Charles Laughton as the Tudor king
2 April 2005 | by (United Kingdom) – See all my reviews

Alexander Korda's film about Henry VIII was a worthy Oscar winner - the first time a British film was so recognised. Seen now it is a dated piece of work but Charles Laughton has the heart and soul of the king down to perfection - grumbling, belching, ripping meat of the bones with his bare hands, leering at the women of his court, and - when the situation allows it - giving the part a fair amount of pathos.

Oddly, the film begins with the execution of Anne Boleyn (Merle Oberon). We don't see the first wife, Katherine of Aragon, at all. Wendy Barrie is Jane Seymour, the one true love of Henry's life - for her he changed his initialled monogram from an entwined H and A (for Anne) to H and J. Catherine Howard is played by Binnie Barnes - she's a bit too flighty for my liking and not an accurate reading of Catherine as history renders her. Robert Donat has a thankless part as Culpeper, who Catherine sets her sights on.
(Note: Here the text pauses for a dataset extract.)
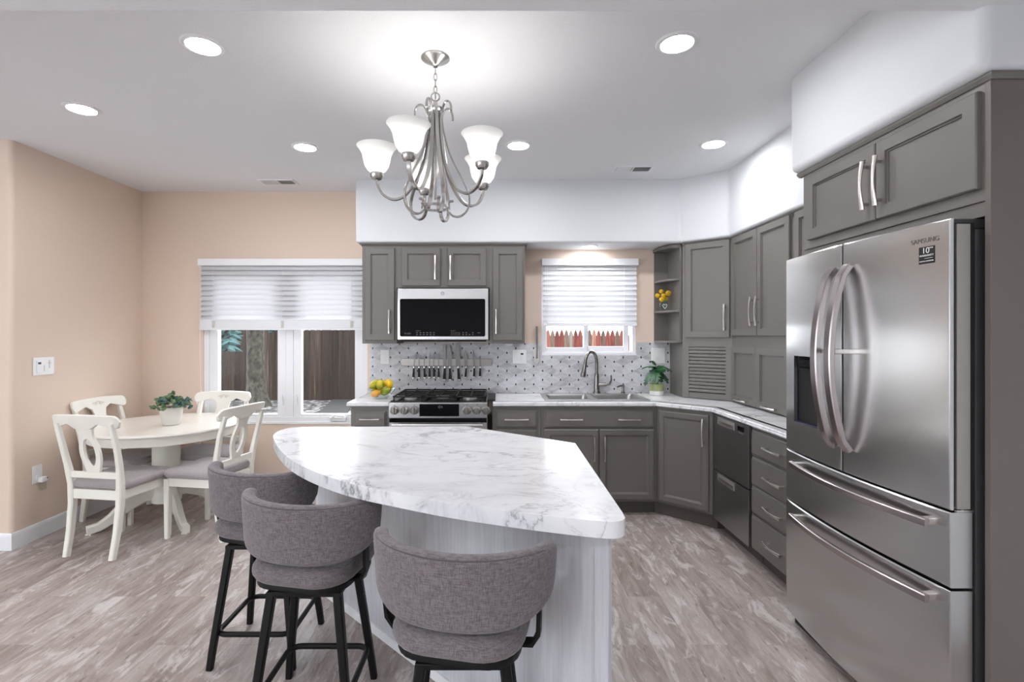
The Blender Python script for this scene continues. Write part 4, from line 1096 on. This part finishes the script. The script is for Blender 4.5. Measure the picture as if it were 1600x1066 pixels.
for i in range(5):
    a = math.radians(-107+72*i)
    arm = [(.030, 2.515), (.034, 2.42), (.050, 2.30), (.085, 2.20), (.140, 2.122), (.195, 2.098), (.245, 2.118), (.272, 2.160), (.278, 2.195)]
    pts = spl(rz(arm, a), 6); td_ = V(-math.sin(a), math.cos(a), 0)
    A = obj('arm', MB().bar(pts, .011, .019, up=td_), m_chandelier, ch_)
    tip = V(CX, CY, 0)+V(math.cos(a), math.sin(a), 0)*.278
    obj('socket_cup', MB().lathe([(.008, 2.190), (.022, 2.194), (.030, 2.206), (.031, 2.222), (.024, 2.230), (.001, 2.230)], (tip.x, tip.y, 0), 24), m_chandelier, A)
    pr = [(.026, 2.226), (.042, 2.236), (.056, 2.258), (.063, 2.285), (.068, 2.310), (.082, 2.336), (.094, 2.350)]
    ip = [(r-.004, z+.001) for r, z in pr[::-1]]
    obj('lamp_shade', MB().lathe(pr+ip, (tip.x, tip.y, 0), 36, cap=False), m_shade, A)
    obj('bulb', MB().lathe([(.001, 2.231), (.012, 2.233), (.018, 2.25), (.027, 2.275), (.022, 2.298), (.001, 2.306)], (tip.x, tip.y, 0), 20), m_bulb, A)
    b = a+math.radians(36)
    inner = [(.030, 2.515), (.040, 2.42), (.075, 2.30), (.125, 2.20), (.160, 2.12), (.155, 2.055), (.120, 2.020), (.082, 2.022), (.062, 2.050), (.066, 2.085), (.086, 2.092)]
    tb_ = V(-math.sin(b), math.cos(b), 0)
    obj('scroll_arm', MB().bar(spl(rz(inner, b), 6), .008, .017, up=tb_), m_chandelier, ch_)
    leaf = [(.034, 2.47), (.040, 2.51), (.058, 2.545), (.082, 2.548), (.096, 2.525), (.098, 2.50)]
    obj('leaf_scroll', MB().bar(spl(rz(leaf, a), 5), .006, .012, up=V(-math.sin(a), math.cos(a), 0)), m_chandelier, ch_)
obj('bottom_ring', MB().bar([(CX+.064*math.cos(2*PI*k/36), CY+.064*math.sin(2*PI*k/36), 2.062) for k in range(36)], .006, .012, loop=True), m_chandelier, ch_)

# ------------------------------------------------------------------ recessed lights, vents
def downlight(x, y, z, label, r=.088, group='recessed ceiling lights', lens=None):
    t = thing('recessed_light', label, 'ceiling light', (x, y, z), group)
    obj('trim_ring', MB().lathe([(r*.80, -.001), (r*.82, -.008), (r, -.006), (r+.006, -.0005), (r+.006, .0005)], (x, y, z), 40, cap=False), m_trim, t)
    obj('lens', MB().lathe([(.001, -.004), (r*.80, -.004), (r*.80, .004), (.001, .004)], (x, y, z), 40), lens or m_lens, t)
    return t
for x, y, lb in ((-1.345, 2.335, 'round recessed ceiling light nearest the camera on the left'), (.81, 2.315, 'round recessed ceiling light nearest the camera on the right'),
                 (-2.43, 2.99, 'round recessed ceiling light above the left wall end, farthest left'), (-1.355, 3.60, 'round recessed ceiling light between the chandelier and left ceiling vent'),
                 (.142, 3.565, 'round recessed ceiling light just right of the chandelier'), (1.49, 3.54, 'round recessed ceiling light at the far right near the soffit')):
    downlight(x, y, ZC, lb)
downlight(.82, 4.545, 2.24, 'small recessed light in the soffit above the sink window', .062, None)
for i, (x, y) in enumerate(((-3.6, -.6), (-1.2, -.6), (1.0, -.6), (-3.6, -2.6), (-1.2, -2.6), (1.0, -2.6))):  # unseen lamps added as frontal fill for the kitchen
    downlight(x, y, ZLOW, 'added unseen fill light in the living-area ceiling behind the camera', .088, 'added fill lights behind the camera', m_fill_lens)
def vent(x, y, label, flip):
    t = thing('ceiling_vent', label, 'vent', (x, y, ZC), 'ceiling air vents')
    w, d = .155, .075; mb = MB()
    for a, b, e, f in ((-w, w, -d, -d+.02), (-w, w, d-.02, d), (-w, -w+.02, -d+.02, d-.02), (w-.02, w, -d+.02, d-.02), (-.006, .006, -d+.02, d-.02)): mb.box(x+a, x+b, y+e, y+f, ZC-.008, ZC+.001, .002)
    obj('frame', mb, m_trim, t)
    obj('duct_shade', MB().box(x-w+.018, x+w-.018, y-d+.018, y+d-.018, ZC-.0015, ZC+.001), m_vent_shade, t)  # flat dark sheet, paints the shade behind the louvers
    for s in (-1, 1):
        mb = MB(); sl = 9
        for i in range(sl):
            xx = x+s*(.012+.120*(i+.5)/sl); tilt = .5 if s*flip > 0 else -.75
            mb.box(-.0055, .0055, y-d+.019, y+d-.019, -.0006, .0006, M=Matrix.Translation((xx, 0, ZC-.0055)) @ Matrix.Rotation(tilt, 4, 'Y'))
        obj('louvers', mb, m_trim, t, 0)
vent(-1.895, 4.42, 'white ceiling air vent above the twin window', 1); vent(1.073, 4.07, 'white ceiling air vent in front of the soffit near the sink', -1)

# ------------------------------------------------------------------ switches and outlets
sw = thing('switch_plate', 'white double switch plate on the left wall above the outlet', 'switch', (XL, 3.70, 1.225))
obj('plate', MB().box(XL+.0005, XL+.007, 3.615, 3.787, 1.163, 1.291, .003), m_plastic, sw)
obj('rocker', MB().box(XL+.006, XL+.012, 3.640, 3.680, 1.178, 1.270, .002), m_trim, sw)
obj('screen', MB().box(XL+.011, XL+.013, 3.648, 3.672, 1.242, 1.258), m_lcd, sw)
obj('rocker', MB().box(XL+.006, XL+.013, 3.700, 3.728, 1.190, 1.235, .002), m_trim, sw)
obj('slider', MB().box(XL+.006, XL+.010, 3.742, 3.748, 1.21, 1.27, .001).box(XL+.008, XL+.014, 3.738, 3.752, 1.245, 1.255, .001), m_pot, sw)
ow = thing('wall_outlet', 'white wall outlet low on the left wall by the dining chair', 'outlet', (XL, 3.645, .46))
obj('plate', MB().box(XL+.0005, XL+.007, 3.610, 3.688, .398, .523, .003), m_plastic, ow)
obj('sockets', MB().box(XL+.006, XL+.009, 3.635, 3.665, .470, .505, .002).box(XL+.006, XL+.009, 3.635, 3.665, .415, .45, .002), m_trim, ow)
nl = thing('plug_in_air_freshener', 'clear plug-in air freshener in the left wall outlet', 'air freshener', (XL+.01, 3.665, .40))
obj('housing', MB().box(XL+.0095, XL+.045, 3.645, 3.695, .400, .436, .006), m_plastic, nl)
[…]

And as Catherine Parr, the last Queen to Henry and the one to outlast him, Everley Gregg is amusing and touching.

The scene-stealer as usual though is the real-life Mrs Laughton, Elsa Lanchester, playing the plain, card-dealing, Anne of Cleves. She puts this part across with little effort, wheedling money from her new husband in lieu of the expected fruits of their wedding night. These scenes are a great source of comedy as the two pros play off each other.

'The Private Life of Henry VIII' is a good play, and just when you think you know how the part is going to go, it surprises you as all good acting should. Laughton would do other good work for Korda (including Rembrandt a few years later) but this is one of his best remembered roles for British cinema.